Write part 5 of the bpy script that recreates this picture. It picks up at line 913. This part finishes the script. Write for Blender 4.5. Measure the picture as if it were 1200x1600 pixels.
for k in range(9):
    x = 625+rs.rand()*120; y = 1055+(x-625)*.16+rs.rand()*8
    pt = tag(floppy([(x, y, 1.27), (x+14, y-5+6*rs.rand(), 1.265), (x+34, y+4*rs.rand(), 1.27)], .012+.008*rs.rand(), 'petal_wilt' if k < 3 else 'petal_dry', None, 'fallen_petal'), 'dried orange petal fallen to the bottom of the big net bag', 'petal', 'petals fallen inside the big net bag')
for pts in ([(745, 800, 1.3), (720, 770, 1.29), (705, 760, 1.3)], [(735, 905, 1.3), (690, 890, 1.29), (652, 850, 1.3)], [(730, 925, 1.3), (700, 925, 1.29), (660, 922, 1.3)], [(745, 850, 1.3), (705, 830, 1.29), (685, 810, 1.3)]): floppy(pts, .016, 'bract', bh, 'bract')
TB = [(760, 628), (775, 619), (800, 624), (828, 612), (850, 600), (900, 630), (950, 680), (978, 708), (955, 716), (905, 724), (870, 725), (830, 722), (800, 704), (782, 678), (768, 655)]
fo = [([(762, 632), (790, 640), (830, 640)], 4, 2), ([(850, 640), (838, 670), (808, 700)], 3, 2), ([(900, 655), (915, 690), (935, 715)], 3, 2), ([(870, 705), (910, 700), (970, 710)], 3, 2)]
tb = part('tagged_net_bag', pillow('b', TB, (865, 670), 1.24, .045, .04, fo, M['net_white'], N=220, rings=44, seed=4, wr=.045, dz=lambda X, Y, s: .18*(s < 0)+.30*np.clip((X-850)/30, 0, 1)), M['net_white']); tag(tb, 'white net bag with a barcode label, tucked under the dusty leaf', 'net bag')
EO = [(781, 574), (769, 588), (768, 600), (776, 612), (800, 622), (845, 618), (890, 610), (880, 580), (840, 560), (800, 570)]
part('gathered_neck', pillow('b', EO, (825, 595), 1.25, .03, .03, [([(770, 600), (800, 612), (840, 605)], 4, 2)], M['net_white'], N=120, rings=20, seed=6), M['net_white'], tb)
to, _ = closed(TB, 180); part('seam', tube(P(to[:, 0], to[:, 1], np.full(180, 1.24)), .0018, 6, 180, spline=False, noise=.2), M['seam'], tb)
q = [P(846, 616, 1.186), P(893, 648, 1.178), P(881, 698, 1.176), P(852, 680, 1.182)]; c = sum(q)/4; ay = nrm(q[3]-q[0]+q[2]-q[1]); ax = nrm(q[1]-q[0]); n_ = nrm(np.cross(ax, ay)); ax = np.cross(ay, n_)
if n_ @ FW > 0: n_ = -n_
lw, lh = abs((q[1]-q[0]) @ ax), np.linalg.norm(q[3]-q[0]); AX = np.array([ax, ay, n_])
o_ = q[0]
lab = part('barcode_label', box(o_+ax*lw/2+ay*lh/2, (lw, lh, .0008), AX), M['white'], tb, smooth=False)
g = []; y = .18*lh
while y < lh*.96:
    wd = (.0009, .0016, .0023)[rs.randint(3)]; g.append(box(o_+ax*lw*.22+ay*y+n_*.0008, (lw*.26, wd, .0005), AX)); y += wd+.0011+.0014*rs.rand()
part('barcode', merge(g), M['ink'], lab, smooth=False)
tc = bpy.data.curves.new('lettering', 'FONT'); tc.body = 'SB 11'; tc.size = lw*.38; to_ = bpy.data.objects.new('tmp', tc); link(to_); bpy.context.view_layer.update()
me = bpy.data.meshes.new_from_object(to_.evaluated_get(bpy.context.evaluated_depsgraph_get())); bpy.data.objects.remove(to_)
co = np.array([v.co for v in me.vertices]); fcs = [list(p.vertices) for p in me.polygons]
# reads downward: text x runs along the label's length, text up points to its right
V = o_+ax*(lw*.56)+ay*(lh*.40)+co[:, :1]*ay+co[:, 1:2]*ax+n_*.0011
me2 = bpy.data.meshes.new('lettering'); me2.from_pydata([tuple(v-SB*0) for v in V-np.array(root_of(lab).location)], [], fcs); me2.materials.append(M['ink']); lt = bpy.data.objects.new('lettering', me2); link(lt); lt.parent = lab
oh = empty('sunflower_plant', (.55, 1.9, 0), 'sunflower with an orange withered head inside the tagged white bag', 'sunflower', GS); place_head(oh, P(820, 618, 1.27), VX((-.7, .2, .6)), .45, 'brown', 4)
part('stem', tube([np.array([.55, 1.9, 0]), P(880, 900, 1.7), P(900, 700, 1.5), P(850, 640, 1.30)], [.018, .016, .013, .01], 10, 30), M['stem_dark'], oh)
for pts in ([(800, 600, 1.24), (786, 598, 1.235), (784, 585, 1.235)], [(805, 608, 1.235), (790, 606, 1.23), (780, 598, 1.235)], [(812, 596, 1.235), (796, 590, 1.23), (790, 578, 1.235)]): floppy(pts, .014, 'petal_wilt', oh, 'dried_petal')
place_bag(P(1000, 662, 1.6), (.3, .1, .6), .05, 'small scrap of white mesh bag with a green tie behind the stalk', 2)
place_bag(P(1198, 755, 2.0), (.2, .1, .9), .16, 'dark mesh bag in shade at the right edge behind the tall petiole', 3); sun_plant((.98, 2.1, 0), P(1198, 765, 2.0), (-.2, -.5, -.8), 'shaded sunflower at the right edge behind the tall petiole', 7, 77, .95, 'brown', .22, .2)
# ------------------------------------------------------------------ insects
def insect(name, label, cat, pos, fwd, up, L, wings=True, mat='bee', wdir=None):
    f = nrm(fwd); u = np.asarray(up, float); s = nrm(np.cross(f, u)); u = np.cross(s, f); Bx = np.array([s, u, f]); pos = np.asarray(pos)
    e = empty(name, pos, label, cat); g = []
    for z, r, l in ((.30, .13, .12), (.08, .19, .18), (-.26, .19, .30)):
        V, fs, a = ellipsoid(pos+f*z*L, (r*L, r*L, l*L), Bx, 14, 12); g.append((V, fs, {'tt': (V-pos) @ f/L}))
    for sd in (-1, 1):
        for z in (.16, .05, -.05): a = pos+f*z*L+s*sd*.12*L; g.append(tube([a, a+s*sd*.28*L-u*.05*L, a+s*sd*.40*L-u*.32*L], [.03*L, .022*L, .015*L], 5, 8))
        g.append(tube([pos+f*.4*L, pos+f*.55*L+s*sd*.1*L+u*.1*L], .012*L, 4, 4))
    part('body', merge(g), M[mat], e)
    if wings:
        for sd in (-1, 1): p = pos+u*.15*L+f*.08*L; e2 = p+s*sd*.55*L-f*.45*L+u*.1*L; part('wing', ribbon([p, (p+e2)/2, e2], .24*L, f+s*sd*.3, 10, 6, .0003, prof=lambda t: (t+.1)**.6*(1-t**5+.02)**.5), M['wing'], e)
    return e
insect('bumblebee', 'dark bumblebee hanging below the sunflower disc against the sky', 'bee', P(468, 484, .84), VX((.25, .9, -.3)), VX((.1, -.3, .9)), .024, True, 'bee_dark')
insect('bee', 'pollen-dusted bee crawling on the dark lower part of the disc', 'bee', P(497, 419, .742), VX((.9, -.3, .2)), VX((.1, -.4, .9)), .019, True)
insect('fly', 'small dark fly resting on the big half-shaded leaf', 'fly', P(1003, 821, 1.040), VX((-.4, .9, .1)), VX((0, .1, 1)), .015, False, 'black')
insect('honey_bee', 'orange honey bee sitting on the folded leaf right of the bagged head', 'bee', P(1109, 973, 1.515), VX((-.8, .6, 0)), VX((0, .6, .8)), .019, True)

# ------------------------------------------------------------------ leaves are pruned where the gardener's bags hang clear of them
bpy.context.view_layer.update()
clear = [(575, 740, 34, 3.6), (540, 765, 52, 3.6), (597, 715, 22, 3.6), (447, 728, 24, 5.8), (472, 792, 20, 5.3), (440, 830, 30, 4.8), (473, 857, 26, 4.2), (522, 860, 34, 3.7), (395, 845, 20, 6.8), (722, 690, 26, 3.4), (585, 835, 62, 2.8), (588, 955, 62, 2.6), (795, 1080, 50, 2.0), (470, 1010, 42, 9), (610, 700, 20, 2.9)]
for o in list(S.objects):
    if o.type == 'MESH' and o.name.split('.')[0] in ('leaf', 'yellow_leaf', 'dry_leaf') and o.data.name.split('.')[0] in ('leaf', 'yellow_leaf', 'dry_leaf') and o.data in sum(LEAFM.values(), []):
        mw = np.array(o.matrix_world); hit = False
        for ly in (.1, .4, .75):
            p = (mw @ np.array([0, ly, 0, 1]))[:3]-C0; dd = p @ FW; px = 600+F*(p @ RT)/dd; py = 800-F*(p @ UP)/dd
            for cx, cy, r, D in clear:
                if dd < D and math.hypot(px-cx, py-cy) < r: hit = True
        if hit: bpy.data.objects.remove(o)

Do this:
Pick out all the lines with the word "part" in them and copy them.

Solution to this problem:
Write part 5 of the bpy script that recreates this picture. It picks up at line 913. This part finishes the script. Write for Blender 4.5. Measure the picture as if it were 1200x1600 pixels.
tb = part('tagged_net_bag', pillow('b', TB, (865, 670), 1.24, .045, .04, fo, M['net_white'], N=220, rings=44, seed=4, wr=.045, dz=lambda X, Y, s: .18*(s < 0)+.30*np.clip((X-850)/30, 0, 1)), M['net_white']); tag(tb, 'white net bag with a barcode label, tucked under the dusty leaf', 'net bag')
part('gathered_neck', pillow('b', EO, (825, 595), 1.25, .03, .03, [([(770, 600), (800, 612), (840, 605)], 4, 2)], M['net_white'], N=120, rings=20, seed=6), M['net_white'], tb)
to, _ = closed(TB, 180); part('seam', tube(P(to[:, 0], to[:, 1], np.full(180, 1.24)), .0018, 6, 180, spline=False, noise=.2), M['seam'], tb)
lab = part('barcode_label', box(o_+ax*lw/2+ay*lh/2, (lw, lh, .0008), AX), M['white'], tb, smooth=False)
part('barcode', merge(g), M['ink'], lab, smooth=False)
part('stem', tube([np.array([.55, 1.9, 0]), P(880, 900, 1.7), P(900, 700, 1.5), P(850, 640, 1.30)], [.018, .016, .013, .01], 10, 30), M['stem_dark'], oh)
    part('body', merge(g), M[mat], e)
        for sd in (-1, 1): p = pos+u*.15*L+f*.08*L; e2 = p+s*sd*.55*L-f*.45*L+u*.1*L; part('wing', ribbon([p, (p+e2)/2, e2], .24*L, f+s*sd*.3, 10, 6, .0003, prof=lambda t: (t+.1)**.6*(1-t**5+.02)**.5), M['wing'], e)
insect('bee', 'pollen-dusted bee crawling on the dark lower part of the disc', 'bee', P(497, 419, .742), VX((.9, -.3, .2)), VX((.1, -.4, .9)), .019, True)